# What to do
Print the entries below exactly as they appear, from the first line up to and including the line with "PI = math.pi". Do not print any pictures.

3D scene scripts
· · · · · · ·
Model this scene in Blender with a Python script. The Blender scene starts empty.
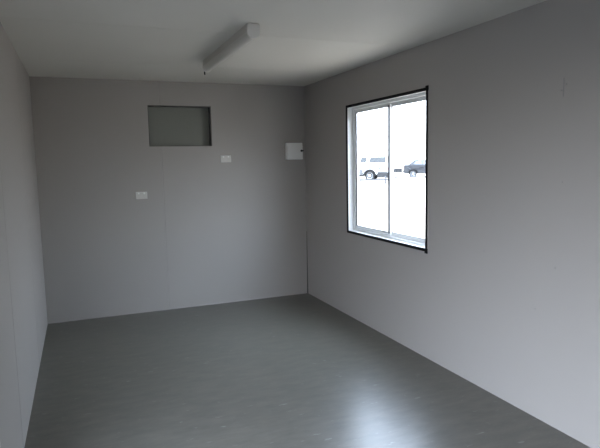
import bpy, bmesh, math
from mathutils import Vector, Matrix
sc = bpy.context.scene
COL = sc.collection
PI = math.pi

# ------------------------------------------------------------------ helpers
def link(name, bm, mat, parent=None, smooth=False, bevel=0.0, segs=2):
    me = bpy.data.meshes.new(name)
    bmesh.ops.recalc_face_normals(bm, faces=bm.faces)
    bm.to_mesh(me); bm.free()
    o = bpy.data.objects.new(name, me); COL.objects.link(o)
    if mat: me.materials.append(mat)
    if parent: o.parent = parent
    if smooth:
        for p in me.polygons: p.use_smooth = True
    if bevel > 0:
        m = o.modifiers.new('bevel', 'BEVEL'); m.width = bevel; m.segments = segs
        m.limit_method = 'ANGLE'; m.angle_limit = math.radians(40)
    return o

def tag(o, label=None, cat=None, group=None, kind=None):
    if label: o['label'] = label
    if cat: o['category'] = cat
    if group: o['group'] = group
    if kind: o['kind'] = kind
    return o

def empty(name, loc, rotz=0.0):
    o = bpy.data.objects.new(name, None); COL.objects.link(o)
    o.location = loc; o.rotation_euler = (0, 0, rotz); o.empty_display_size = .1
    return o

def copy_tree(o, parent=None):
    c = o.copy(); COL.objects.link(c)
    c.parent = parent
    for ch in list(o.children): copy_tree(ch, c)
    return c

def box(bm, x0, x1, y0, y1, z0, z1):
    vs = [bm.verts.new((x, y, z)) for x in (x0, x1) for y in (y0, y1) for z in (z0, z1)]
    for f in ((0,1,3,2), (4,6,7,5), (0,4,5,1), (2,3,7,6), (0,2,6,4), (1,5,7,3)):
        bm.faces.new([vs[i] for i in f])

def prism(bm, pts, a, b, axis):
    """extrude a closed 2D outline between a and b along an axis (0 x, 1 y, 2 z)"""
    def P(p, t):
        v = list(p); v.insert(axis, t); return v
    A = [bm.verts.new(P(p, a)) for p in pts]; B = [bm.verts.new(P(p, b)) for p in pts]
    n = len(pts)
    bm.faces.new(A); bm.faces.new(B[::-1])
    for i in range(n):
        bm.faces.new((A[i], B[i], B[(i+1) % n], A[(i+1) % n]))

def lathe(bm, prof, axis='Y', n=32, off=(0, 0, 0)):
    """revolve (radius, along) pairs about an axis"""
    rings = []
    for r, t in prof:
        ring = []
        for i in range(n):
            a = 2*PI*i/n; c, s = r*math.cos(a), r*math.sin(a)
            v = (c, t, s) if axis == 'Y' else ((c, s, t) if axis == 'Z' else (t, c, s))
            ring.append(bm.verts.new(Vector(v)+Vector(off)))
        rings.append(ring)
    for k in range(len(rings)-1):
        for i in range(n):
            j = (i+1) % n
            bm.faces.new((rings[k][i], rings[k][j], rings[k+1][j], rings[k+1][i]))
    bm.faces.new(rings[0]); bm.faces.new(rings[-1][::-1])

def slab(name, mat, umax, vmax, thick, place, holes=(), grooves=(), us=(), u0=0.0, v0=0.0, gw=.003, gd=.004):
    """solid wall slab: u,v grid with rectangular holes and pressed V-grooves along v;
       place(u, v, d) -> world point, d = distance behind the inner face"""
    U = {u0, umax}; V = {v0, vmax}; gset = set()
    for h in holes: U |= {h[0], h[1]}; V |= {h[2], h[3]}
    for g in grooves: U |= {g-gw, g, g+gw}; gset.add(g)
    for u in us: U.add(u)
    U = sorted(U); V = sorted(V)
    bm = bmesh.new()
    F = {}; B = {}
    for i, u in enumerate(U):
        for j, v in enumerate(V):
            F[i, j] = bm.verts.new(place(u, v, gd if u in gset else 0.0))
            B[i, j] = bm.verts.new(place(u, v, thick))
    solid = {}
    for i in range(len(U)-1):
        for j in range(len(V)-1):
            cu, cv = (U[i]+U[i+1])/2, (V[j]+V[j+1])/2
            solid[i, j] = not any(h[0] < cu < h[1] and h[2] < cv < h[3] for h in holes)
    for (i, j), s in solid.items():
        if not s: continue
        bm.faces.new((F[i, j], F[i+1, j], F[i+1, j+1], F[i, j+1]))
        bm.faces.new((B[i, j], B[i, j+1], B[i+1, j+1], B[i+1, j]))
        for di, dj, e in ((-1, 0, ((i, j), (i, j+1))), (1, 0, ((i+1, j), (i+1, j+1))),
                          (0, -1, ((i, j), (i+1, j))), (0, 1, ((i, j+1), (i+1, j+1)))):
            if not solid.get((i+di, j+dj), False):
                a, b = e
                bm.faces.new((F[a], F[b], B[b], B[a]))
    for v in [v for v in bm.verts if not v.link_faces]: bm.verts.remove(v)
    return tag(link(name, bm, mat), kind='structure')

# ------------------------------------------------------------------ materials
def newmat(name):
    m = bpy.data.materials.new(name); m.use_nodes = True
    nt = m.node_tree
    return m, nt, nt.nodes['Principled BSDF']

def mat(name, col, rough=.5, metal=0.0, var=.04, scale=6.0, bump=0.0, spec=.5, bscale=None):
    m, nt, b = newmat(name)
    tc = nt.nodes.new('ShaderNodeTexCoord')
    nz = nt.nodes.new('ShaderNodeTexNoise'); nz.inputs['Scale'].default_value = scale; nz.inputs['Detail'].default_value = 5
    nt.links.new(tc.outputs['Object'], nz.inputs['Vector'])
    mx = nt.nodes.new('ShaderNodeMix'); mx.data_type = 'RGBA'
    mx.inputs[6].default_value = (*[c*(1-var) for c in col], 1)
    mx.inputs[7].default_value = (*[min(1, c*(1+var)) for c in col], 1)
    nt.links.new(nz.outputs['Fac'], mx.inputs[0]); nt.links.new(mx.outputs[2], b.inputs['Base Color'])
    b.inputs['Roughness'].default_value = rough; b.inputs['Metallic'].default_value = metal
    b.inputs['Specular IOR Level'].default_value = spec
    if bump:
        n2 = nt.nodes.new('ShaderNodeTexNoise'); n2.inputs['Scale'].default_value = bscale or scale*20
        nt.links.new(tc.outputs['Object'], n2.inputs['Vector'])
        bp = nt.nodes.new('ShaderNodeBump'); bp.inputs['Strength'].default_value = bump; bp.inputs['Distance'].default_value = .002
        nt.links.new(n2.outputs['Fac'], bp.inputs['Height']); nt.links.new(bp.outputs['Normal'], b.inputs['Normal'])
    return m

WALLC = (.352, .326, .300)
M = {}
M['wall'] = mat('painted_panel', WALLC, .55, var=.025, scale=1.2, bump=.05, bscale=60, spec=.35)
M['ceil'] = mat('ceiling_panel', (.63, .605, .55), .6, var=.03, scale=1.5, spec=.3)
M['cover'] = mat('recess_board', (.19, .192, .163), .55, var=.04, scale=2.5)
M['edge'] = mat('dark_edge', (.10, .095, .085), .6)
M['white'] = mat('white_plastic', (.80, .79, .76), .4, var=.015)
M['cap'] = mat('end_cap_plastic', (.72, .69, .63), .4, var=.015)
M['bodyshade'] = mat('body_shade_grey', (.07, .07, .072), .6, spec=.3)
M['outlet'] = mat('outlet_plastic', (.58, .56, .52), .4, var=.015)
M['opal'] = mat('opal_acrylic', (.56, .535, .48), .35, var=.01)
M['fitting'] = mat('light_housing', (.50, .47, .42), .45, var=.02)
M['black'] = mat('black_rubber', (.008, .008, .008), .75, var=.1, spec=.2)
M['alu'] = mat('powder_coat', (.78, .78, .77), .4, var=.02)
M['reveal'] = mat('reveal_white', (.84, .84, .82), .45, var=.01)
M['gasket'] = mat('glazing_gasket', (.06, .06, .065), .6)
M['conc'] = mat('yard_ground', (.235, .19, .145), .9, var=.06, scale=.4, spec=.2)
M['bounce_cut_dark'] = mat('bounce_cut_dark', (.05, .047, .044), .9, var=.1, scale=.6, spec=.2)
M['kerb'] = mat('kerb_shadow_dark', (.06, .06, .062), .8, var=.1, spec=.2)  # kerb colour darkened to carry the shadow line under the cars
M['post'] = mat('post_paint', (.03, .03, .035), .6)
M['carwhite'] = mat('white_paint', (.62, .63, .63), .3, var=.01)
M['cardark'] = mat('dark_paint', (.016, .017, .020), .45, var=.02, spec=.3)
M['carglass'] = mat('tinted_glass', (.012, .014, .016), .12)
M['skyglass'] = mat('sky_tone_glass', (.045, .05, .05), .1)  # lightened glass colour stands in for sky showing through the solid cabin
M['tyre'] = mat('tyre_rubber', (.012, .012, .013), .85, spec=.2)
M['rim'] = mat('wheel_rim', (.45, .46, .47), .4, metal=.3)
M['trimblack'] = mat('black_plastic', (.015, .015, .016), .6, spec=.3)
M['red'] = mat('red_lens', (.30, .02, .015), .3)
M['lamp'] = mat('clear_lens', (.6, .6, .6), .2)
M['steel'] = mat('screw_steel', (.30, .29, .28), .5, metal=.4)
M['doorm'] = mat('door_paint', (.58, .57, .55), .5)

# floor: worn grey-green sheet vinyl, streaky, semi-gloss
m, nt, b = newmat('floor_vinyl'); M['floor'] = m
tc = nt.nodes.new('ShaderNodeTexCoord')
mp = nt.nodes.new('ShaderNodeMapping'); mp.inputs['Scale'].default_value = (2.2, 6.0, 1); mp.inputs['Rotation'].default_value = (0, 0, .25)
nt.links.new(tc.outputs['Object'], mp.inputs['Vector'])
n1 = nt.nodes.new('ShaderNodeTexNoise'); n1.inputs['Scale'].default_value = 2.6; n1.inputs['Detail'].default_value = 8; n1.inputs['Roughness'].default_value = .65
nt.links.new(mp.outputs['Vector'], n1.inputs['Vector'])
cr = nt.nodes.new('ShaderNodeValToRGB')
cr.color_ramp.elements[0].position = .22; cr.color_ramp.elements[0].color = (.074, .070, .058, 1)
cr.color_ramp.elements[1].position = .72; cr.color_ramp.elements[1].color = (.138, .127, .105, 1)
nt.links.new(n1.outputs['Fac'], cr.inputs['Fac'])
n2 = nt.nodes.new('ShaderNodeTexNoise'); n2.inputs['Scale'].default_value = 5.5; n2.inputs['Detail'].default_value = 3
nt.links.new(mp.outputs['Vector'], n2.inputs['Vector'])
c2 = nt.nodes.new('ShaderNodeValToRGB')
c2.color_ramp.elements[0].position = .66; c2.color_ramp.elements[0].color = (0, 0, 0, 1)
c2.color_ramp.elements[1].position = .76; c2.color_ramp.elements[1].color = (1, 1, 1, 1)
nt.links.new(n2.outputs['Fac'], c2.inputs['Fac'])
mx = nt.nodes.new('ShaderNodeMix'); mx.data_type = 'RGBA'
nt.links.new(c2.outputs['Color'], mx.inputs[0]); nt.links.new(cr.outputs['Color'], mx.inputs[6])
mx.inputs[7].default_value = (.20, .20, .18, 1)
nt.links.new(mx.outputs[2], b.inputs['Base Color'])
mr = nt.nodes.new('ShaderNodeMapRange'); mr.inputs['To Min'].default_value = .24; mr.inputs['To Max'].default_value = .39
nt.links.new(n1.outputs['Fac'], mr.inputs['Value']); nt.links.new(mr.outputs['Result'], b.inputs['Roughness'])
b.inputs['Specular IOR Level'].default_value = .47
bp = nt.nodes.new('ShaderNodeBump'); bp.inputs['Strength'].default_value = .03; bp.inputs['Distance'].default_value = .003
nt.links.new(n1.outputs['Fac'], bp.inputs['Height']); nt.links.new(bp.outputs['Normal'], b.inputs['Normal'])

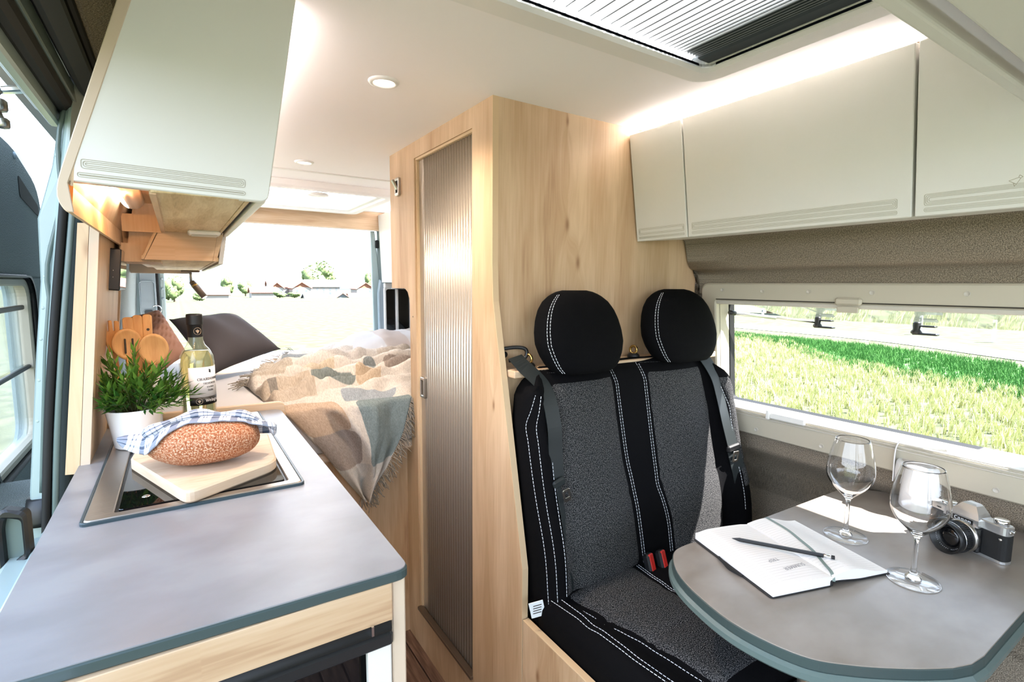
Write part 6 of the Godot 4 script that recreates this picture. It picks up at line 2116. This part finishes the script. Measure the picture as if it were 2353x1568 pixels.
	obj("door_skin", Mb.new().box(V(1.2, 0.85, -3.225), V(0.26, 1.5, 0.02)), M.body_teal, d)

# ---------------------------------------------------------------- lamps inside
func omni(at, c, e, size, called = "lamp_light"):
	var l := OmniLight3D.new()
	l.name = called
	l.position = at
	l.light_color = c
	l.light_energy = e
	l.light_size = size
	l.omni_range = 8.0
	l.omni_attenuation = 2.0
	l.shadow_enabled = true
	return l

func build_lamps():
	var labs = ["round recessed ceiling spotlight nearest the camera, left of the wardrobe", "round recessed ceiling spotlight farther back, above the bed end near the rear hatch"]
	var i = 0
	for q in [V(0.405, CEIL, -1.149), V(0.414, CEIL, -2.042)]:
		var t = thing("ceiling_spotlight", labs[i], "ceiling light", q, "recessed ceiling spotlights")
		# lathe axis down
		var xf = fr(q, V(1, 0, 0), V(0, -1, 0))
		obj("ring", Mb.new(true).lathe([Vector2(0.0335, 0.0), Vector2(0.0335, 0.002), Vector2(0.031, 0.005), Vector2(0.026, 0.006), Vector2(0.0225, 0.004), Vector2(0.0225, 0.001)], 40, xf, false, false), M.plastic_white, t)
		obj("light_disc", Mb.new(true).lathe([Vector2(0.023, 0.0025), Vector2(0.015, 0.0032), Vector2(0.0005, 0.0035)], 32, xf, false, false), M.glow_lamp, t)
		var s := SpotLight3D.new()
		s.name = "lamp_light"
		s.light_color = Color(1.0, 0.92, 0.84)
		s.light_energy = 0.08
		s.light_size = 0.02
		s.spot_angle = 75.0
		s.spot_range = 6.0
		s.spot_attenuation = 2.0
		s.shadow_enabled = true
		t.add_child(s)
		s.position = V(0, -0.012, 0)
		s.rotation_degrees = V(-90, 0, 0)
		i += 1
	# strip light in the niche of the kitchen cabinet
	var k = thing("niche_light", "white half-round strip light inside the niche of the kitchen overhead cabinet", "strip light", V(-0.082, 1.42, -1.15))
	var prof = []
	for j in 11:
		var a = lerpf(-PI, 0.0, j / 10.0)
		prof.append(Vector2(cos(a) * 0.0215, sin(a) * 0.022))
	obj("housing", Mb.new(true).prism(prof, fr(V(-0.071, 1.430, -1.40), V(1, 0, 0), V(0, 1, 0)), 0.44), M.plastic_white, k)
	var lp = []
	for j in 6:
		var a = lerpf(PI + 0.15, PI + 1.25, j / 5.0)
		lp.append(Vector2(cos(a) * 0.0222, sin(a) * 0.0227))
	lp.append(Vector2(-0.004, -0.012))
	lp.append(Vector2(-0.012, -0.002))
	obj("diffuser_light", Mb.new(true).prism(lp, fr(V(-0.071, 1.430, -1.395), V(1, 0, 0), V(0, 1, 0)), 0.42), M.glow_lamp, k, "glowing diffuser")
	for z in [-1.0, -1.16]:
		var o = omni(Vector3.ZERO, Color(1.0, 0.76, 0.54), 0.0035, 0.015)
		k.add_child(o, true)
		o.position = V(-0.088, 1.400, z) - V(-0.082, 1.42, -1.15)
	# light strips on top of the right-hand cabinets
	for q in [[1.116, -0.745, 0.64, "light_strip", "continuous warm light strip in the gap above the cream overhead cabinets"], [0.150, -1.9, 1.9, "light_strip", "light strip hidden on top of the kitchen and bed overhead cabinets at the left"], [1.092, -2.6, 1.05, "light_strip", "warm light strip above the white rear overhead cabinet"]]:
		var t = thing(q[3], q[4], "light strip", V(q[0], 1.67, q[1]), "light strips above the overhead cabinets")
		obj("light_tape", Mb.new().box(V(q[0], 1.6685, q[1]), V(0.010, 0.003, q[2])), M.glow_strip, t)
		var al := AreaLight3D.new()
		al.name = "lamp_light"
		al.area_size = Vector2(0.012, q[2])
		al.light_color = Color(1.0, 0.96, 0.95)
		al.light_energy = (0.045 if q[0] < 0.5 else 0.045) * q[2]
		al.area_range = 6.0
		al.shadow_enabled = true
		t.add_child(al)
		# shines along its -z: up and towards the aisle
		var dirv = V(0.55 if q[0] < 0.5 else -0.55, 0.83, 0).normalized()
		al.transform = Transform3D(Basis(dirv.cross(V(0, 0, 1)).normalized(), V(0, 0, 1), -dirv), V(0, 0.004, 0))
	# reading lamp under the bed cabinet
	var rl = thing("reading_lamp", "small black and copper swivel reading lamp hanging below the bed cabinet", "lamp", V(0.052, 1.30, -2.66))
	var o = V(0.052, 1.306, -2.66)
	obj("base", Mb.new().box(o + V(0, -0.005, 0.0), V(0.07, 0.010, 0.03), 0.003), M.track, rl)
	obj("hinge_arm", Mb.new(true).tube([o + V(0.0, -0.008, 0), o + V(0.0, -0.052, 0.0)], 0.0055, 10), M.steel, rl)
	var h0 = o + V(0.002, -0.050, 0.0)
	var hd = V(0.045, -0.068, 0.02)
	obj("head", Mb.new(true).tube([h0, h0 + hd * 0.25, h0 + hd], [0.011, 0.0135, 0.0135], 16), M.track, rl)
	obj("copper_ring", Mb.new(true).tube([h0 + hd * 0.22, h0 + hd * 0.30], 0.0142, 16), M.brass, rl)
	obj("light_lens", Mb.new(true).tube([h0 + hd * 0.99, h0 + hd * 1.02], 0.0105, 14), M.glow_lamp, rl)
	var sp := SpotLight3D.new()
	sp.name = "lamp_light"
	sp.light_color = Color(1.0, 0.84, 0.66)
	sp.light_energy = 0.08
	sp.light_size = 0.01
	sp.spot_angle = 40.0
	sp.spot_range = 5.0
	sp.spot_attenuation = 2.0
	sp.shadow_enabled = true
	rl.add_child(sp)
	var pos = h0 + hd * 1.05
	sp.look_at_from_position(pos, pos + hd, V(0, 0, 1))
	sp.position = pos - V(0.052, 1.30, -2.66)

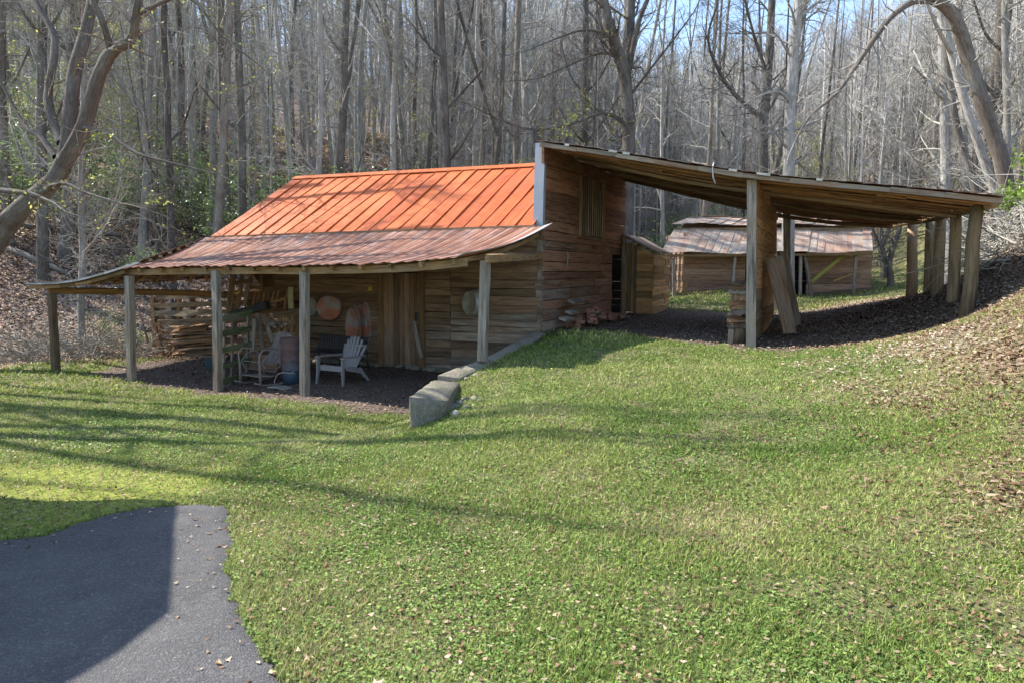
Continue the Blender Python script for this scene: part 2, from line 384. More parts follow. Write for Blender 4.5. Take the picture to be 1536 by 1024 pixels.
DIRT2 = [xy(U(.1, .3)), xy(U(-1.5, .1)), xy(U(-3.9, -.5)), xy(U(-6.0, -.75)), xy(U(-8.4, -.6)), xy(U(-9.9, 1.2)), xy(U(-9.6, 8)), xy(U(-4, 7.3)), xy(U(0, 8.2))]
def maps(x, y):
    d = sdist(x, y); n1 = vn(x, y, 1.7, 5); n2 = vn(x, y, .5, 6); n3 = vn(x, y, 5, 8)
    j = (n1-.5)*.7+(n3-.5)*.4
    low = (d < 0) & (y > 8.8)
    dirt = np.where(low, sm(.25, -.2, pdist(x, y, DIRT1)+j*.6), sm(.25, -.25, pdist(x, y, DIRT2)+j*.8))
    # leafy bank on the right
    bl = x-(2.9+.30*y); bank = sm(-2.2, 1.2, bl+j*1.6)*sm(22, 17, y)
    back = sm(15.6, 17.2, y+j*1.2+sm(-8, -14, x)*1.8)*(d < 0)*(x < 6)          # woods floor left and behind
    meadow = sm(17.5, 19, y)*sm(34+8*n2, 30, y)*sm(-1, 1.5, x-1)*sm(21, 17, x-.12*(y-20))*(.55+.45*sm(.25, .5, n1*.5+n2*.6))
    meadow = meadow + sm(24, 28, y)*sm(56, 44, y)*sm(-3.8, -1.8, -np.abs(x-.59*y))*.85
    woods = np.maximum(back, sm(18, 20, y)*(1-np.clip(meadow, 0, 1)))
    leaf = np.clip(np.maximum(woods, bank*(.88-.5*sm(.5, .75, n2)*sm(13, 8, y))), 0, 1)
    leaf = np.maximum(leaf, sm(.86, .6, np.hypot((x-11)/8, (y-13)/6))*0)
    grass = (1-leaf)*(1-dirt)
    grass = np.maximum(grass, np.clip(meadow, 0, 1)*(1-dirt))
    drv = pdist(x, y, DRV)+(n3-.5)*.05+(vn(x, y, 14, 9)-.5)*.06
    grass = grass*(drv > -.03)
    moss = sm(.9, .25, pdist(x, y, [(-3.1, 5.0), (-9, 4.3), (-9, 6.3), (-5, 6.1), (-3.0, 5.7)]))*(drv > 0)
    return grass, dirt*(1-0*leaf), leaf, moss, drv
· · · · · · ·
# Problem solution
Model this scene in Blender with a Python script. The Blender scene starts empty.
import bpy, bmesh, math
from mathutils import Vector, Matrix
sc = bpy.context.scene
COL = sc.collection
PI = math.pi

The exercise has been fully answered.